▶ _Task to carry out_: Pick out each line with the word "ruined" from the material that follows.

▶ _Data extract_:
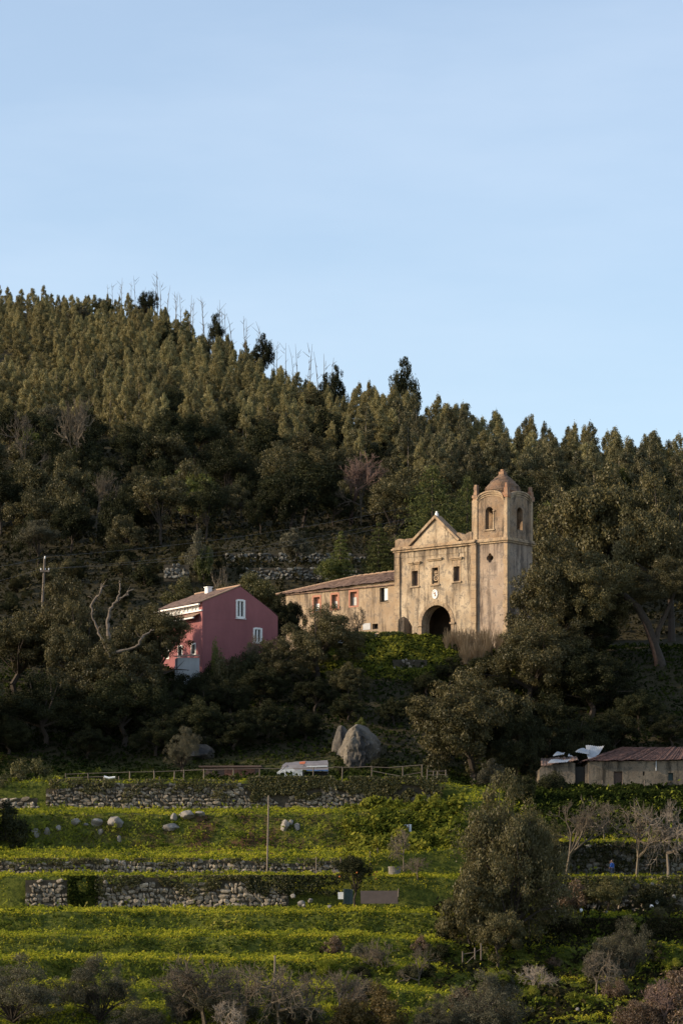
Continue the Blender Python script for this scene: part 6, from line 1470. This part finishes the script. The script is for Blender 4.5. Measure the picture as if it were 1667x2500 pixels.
olive(1530, 236, 2236, 150, 'dark olive tree below the ruined wall', 1, 'olive', cb=0.1, base_row=2420)
small(1470, 234, 2300, 110, 'low dark olive bush beside the dark olive tree', 0, 'olive', name='olive_tree', cb=0.0, base_row=2410)
bare(943, 234, 2288, 105, 'bare sapling with round twiggy crown, first of two', 0, 'twig', base_row=2425)
bare(1022, 233, 2306, 95, 'second bare sapling near the three stakes', 1, 'twig', base_row=2435)
bare(1300, 230, 2352, 120, 'forked pale bare shrub under the large tree', 3, 'bark_pale', name='bare_shrub', base_row=2440, cat='shrub')
bare(1455, 229, 2318, 150, 'wide bare shrub beside the dark olive tree', 4, 'twig', base_row=2440)
bare(895, 225, 2385, 75, 'small bare shrub behind the golden bush', 2, 'twig', name='bare_shrub', base_row=2460, cat='shrub')
# foreground brush along the lower picture edge
olive(45, 214, 2325, 270, 'olive tree in the lower corner of the terraces', 0, 'olive', cb=0.15, base_row=2530)
olive(235, 215, 2325, 210, 'thin olive tree second from the lower corner', 2, 'olive', cb=0.2, base_row=2525)
olive(455, 215, 2362, 130, 'small grey bush in front of the flowered terraces', 1, 'olive', cb=0.1, base_row=2535)
olive(330, 213, 2435, 220, 'low grey shrub at the bottom edge between two olives', 1, 'olive', name='shrub', cb=0.0, base_row=2560, cat='shrub')
bare(430, 214, 2420, 90, 'leafless grey shrub left of the large brush', 3, 'twig', name='bare_shrub', base_row=2520, cat='shrub')
bare(500, 213, 2325, 230, 'large bare grey brush in the lower middle', 0, 'twig', base_row=2525)
bare(600, 212, 2345, 230, 'tangled bare brush with pale stems', 3, 'twig', base_row=2530)
bare(680, 211, 2350, 210, 'bare brush around the lower wooden pole', 4, 'twig', base_row=2525)
bare(745, 214, 2365, 180, 'bare brush right of the lower wooden pole', 1, 'twig', base_row=2520)
bare(825, 213, 2360, 160, 'bare grey brush behind the golden bush', 2, 'twig', base_row=2525)
bare(545, 209, 2440, 120, 'pale lower brush stems at the bottom edge', 4, 'bark_pale', name='bare_shrub', base_row=2540, cat='shrub')
olive(560, 214, 2365, 260, 'thin grey leaved bush inside the bare brush', 2, 'olive', name='shrub', cb=0.05, base_row=2530, cat='shrub')
olive(710, 213, 2395, 250, 'dark low bush under the bare brush', 3, 'olive', name='shrub', cb=0.0, base_row=2530, cat='shrub')
small(920, 212, 2400, 190, 'golden leaved bush at the bottom edge', 4, 'golden', name='shrub', cb=0.0, base_row=2530, cat='shrub')
small(850, 211, 2440, 100, 'second golden bush at the bottom edge beside the bare brush', 1, 'golden', name='shrub', cb=0.0, base_row=2530, cat='shrub')
olive(1175, 213, 2365, 260, 'silvery olive bush at the bottom edge', 2, 'olive', cb=0.0, base_row=2540)
olive(1060, 211, 2425, 130, 'grey twiggy bush between the golden and silvery bushes', 0, 'olive', name='shrub', cb=0.0, base_row=2540, cat='shrub')
small(1640, 211, 2360, 290, 'large brown bracken mound in the lower corner', 0, 'brownbush', name='bracken', cb=0.0, base_row=2550, cat='shrub')
small(1560, 209, 2440, 170, 'second brown bracken mound reaching into the picture', 3, 'brownbush', name='bracken', cb=0.0, base_row=2550, cat='shrub')
bare(1620, 209, 2385, 200, 'dry stems sprouting from the bracken mound', 4, 'twig_red', name='bare_shrub', base_row=2530, cat='shrub')
rr = np.random.default_rng(321)
for k in range(46):
    px = rr.uniform(790, 1690); row = rr.uniform(2245, 2475)
    if px < 1080 and row < 2320: row += 90
    yy = np.arange(214, 256, 0.1); hit = np.nonzero(HY - ground(PX(px, yy), yy) * F / yy < row)[0]
    if not len(hit): continue
    y = float(yy[hit[0]]); hpx = rr.uniform(22, 58)
    m = ['oak_dark', 'bank', 'brownbush', 'olive', 'bank', 'oak'][k % 6]; wd = {'oak_dark': 'dark green', 'bank': 'yellow green', 'brownbush': 'rusty brown', 'olive': 'grey green', 'oak': 'olive brown'}[m]
    bush(px, y, row - hpx, hpx * rr.uniform(1.3, 2.2), 'low ' + wd + ' shrub on the overgrown bank ' + ('near the bare saplings' if px < 1080 else 'under the large fine leaved tree' if px < 1330 else 'near the dark olive tree' if px < 1560 else 'near the bracken at the picture edge'), k, m, group=wd + ' shrubs on the lower banks', base_row=row + 4)
# brambles by the fence end and shaded small trees behind the fence
small(75, 296, 1850, 150, 'pale bramble thicket at the fence end near the picture edge', 1, 'ivy', name='bramble', cb=0.0, base_row=1985, cat='shrub')
small(15, 277.5, 1955, 150, 'dark bramble mound shading the bank of boulders', 4, 'oak_dark', name='bramble', cb=0.0, base_row=2095, cat='shrub')
small(-75, 277, 1880, 190, 'tall dark bramble mound cut by the picture edge', 0, 'oak_dark', name='bramble', cb=0.0, base_row=2095, cat='shrub')
small(1275, 284, 1893, 120, 'dark round tree in front of the collapsed hut corner', 1, 'oak_dark', cb=0.1)
small(10, 293, 1890, 130, 'dark bramble at the picture edge below the oaks', 2, 'oak', name='bramble', cb=0.0, base_row=1990, cat='shrub')
bush(130, 293, 1890, 90, 'green bramble creeping over the long wall end', 3, 'bright', base_row=1965)
olive(445, 303, 1770, 100, 'small thin tree behind the pole fence', 2, 'olive', cb=0.25, base_row=1902)
small(1195, 296, 1850, 90, 'grey leaved shrub at the foot of the broad oak', 0, 'olive', name='shrub', cb=0.0, base_row=1945, cat='shrub')
bush(1345, 292, 1880, 80, 'dark shrub before the collapsed hut wall', 1, 'oak_dark', base_row=1945)

# ------------------------------------------------------------------ ground cover
def scatter(n, u0, u1, y0, y1, seed, steep=True):
    r = np.random.default_rng(seed); m = int(n * 3.2)
    u = r.uniform(u0, u1, m); y = r.uniform(y0, y1, m); x = PX(u, y)
    z = ground(x, y); z2 = ground(x, y + 0.25); sl = np.abs(z2 - z) / 0.25
    keep = r.random(m) < np.minimum(np.sqrt(1 + sl * sl), 3.2) / 3.2
    i = np.nonzero(keep)[0][:n]
    return x[i], y[i], z[i], sl[i], u[i], r
def tufts(name, n, box, seed, mat, size, label, hmin=0.0, clump=0.0, dens=None, lift=0.5, per=2, cat='grass'):
    x, y, z, sl, u, r = scatter(n, *box, seed)
    c = fbm(x * 0.9, y * 0.9 + z * 0.9, seed + 3, 3)
    if dens is not None:
        k = r.random(len(x)) < dens(x, y, z, u, c, sl); x, y, z, sl, u, c = (a[k] for a in (x, y, z, sl, u, c))
    m = len(x); Q = []; T = []
    bump = np.clip((c - 0.42) * 4, 0, 1) * clump
    tt = np.clip(0.25 + (fbm(x * 0.35, y * 0.35 + z * 0.5, seed + 9, 3) - 0.45) * 1.6 + 0.3 * r.random(m), 0, 1)
    for j in range(per):
        s = size * (0.55 + 0.9 * r.random(m)) * (1 + bump * 0.6)
        P = np.stack([x + r.normal(size=m) * size * 0.4, y + r.normal(size=m) * size * 0.3 - bump * 0.5 * np.minimum(sl, 1), z + s * lift * r.random(m) + bump * r.random(m)], 1)
        N = r.normal(size=(m, 3)) * 0.62; N[:, 1] -= 0.25; N[:, 0] -= 0.15; N[:, 2] += 0.6
        Q.append(leaf_quads(P, N, s, r, 0.6)); T.append(np.clip(tt + 0.25 * (r.random(m) - 0.5), 0, 1))
    o = link(name, np_mesh(name, np.concatenate(Q), 4, np.concatenate(T)), M[mat], kind='stuff'); o['label'] = label; o['category'] = cat
    return o
wallmask = lambda x, y, z, u, c, sl: np.where(((sl > 2.4) & (((y > 257) & (y < 268)) | (y > 289))), 0.14, 1.0)
tufts('grass', 90000, (-80, 1750, 208, 293), 1, 'grass', 0.22, 'short green grass and clover on the terrace treads', clump=0.35, dens=lambda x, y, z, u, c, sl: np.where(sl < 0.55, 1.0, 0.10) * wallmask(x, y, z, u, c, sl) * np.where((u > 1290) & (y > 271), 0.03, 1.0) * np.where((u > 1120) & (y < 250), 0.4, 1.0))
tufts('rough_grass', 16000, (1060, 1750, 208, 258), 12, 'scrub', 0.30, 'rough brown and dark green growth on the shaded lower banks', clump=1.0, dens=lambda x, y, z, u, c, sl: np.clip((c - 0.36) * 6, 0.05, 1), cat='plants')
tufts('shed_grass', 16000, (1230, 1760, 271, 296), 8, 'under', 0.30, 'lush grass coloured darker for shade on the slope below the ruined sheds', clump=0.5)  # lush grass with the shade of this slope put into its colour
tufts('bank_plants', 120000, (-80, 1750, 208, 293), 7, 'bank', 0.24, 'leafy dark green plants covering the terrace banks', clump=0.9, dens=lambda x, y, z, u, c, sl: np.where(sl < 0.45, 0.04, 1.0) * wallmask(x, y, z, u, c, sl), cat='plants')
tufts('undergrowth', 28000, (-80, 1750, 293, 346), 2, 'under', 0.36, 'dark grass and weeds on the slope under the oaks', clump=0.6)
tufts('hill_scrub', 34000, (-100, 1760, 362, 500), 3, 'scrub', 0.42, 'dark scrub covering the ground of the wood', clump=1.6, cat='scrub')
tufts('bright_grass', 9000, (780, 1260, 331, 346), 4, 'lush', 0.28, 'sunlit grass on the slope before the church', clump=0.4)
tufts('leafy_plants', 22000, (840, 1130, 268, 286), 5, 'lush', 0.30, 'lush leafy plants on the bank beside the large tree', clump=1.1, dens=lambda x, y, z, u, c, sl: np.clip((c - 0.36) * 6, 0.05, 1), cat='plants')
fl = tufts('yellow_flowers', 26000, (-80, 1760, 208, 272), 6, 'flower', 0.13, 'small yellow flowers along the terrace edges', clump=0.45, lift=1.6, per=1, cat='flowers',
           dens=lambda x, y, z, u, c, sl: np.where(sl < 0.45, 0.2, 0.06) * np.clip((fbm(x * 0.12, y * 0.2, 88, 3) - 0.30) * 4, 0.03, 1) * np.where((u > 1050), 0.45, 1))
# tall sunlit grass and flowers along every terrace edge
def rim(name, idxs, n, seed, mat, size, label, hgt, cat, back=1.3, front=0.35, dens=0.3):
    r = np.random.default_rng(seed); Q = []; T = []
    for ix in idxs:
        m = n; u = r.uniform(-80, 1750, m); yr = np.interp(u, U, PY[ix]); x = PX(u, yr)
        w = edge_shift(x, yr)
        y = yr - w + r.uniform(-front, back, m); x = PX(u, y)
        k = fbm(x * 0.25, y * 0.1 + ix, seed, 3) > dens; x, y, u = x[k], y[k], u[k]; m = len(x); z = ground(x, y)
        s = size * (0.6 + 0.8 * r.random(m)); hh = hgt * (0.1 + 2.6 * np.clip(fbm(x * 0.6, y * 0.6, seed + 4, 3) - 0.3, 0, 1)) * r.random(m)
        P = np.stack([x, y, z + hh], 1); N = r.normal(size=(m, 3)) * 0.7; N[:, 2] += 0.45; N[:, 0] -= 0.2
        Q.append(leaf_quads(P, N, s, r, 0.5)); T.append(np.clip(0.35 + 0.65 * r.random(m), 0, 1))
    o = link(name, np_mesh(name, np.concatenate(Q), 4, np.concatenate(T)), M[mat], kind='stuff'); o['label'] = label; o['category'] = cat
rim('rim_grass', (4, 6, 8, 10, 12, 14, 16, 17), 5500, 81, 'grass', 0.22, 'taller sunlit grass fringing every terrace edge', 0.5, 'grass', back=1.0, dens=0.36)
rim('rim_flowers', (4, 6, 8, 10, 12, 14), 800, 82, 'flower', 0.12, 'yellow flowers thick along the terrace rims', 0.45, 'flowers', dens=0.42, back=0.8)
# ivy and creepers hanging over the walls
def curtain(name, u0, u1, yf, rt, rb, n, seed, mat, size, label, thick=0.3):
    r = np.random.default_rng(seed); u = r.uniform(u0, u1, n); f = r.random(n) ** 1.15
    y = np.array([yf(a) for a in u]) - thick * r.random(n) - 0.12
    rowt = np.array([rt(a) for a in u]); rowb = np.array([rb(a) for a in u]) + 10 * (fbm(u * 0.06, u * 0 + seed, seed, 3) - 0.45) * 2
    row = rowt + (rowb - rowt) * f
    keep = fbm(u * 0.045, row * 0.06, seed + 2, 3) > 0.30 + 0.16 * f; u, y, row = u[keep], y[keep], row[keep]
    P = np.stack([PX(u, y), y, PZ(row, y)], 1); N = r.normal(size=P.shape) * 0.6; N[:, 1] -= 0.8; N[:, 2] += 0.25
    o = link(name, np_mesh(name, leaf_quads(P, N, size * (0.6 + 0.8 * r.random(len(P))), r, 0.6), 4, r.random(len(P))), M[mat], kind='stuff'); o['label'] = label; o['category'] = 'ivy'
curtain('ivy', 560, 1092, lambda u: 290.1, lambda u: 1896, lambda u: ivyedge(u) + 9, 19000, 71, 'ivy', 0.24, 'ivy curtain hanging over the long stone wall')
curtain('ivy', 120, 580, lambda u: 290.1, lambda u: 1903, lambda u: 1936 + 30 * max(0, math.sin(u * 0.025)), 5200, 72, 'ivy', 0.22, 'thin creepers over the bare part of the long wall')
curtain('ivy', 230, 720, yf3, lambda u: 2138, lambda u: 2172 + 20 * math.sin(u * 0.03), 5600, 73, 'ivy', 0.22, 'dry creepers hanging over the tall pale wall')
curtain('ivy', 600, 830, yf3, lambda u: 2138, lambda u: 2185, 2600, 74, 'oak_dark', 0.24, 'dark ivy mound at the end of the tall pale wall')
curtain('ivy', 165, 238, yf3, lambda u: 2140, lambda u: 2222, 1800, 75, 'under', 0.26, 'weeds filling the gap in the tall wall')
curtain('ivy', 1310, 1740, lambda u: 257.6, lambda u: 2140, lambda u: 2215, 7000, 76, 'ivy', 0.24, 'tangled creepers over the ruined wall')
curtain('ivy', 1330, 1740, lambda u: 267.2, lambda u: 2056, lambda u: 2128, 4200, 80, 'oak_dark', 0.26, 'dark creepers veiling the shaded wall behind the bare trees')
curtain('ivy', 798, 985, lambda u: 341.0, lambda u: 1543, lambda u: 1580, 4200, 77, 'bright', 0.30, 'sunlit ivy on the low wall before the wing')
curtain('ivy', 1320, 1740, lambda u: 249.0, lambda u: 2243, lambda u: 2305, 6000, 78, 'scrub', 0.26, 'dark brown growth on the bank under the terrace edge')
curtain('ivy', -60, 830, yf2, lambda u: 2096, lambda u: 2112 + 8 * math.sin(u * 0.05), 4000, 79, 'ivy', 0.20, 'grass fringe hanging over the low narrow wall')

▶ _Task answer_:
olive(1530, 236, 2236, 150, 'dark olive tree below the ruined wall', 1, 'olive', cb=0.1, base_row=2420)
tufts('shed_grass', 16000, (1230, 1760, 271, 296), 8, 'under', 0.30, 'lush grass coloured darker for shade on the slope below the ruined sheds', clump=0.5)  # lush grass with the shade of this slope put into its colour
curtain('ivy', 1310, 1740, lambda u: 257.6, lambda u: 2140, lambda u: 2215, 7000, 76, 'ivy', 0.24, 'tangled creepers over the ruined wall')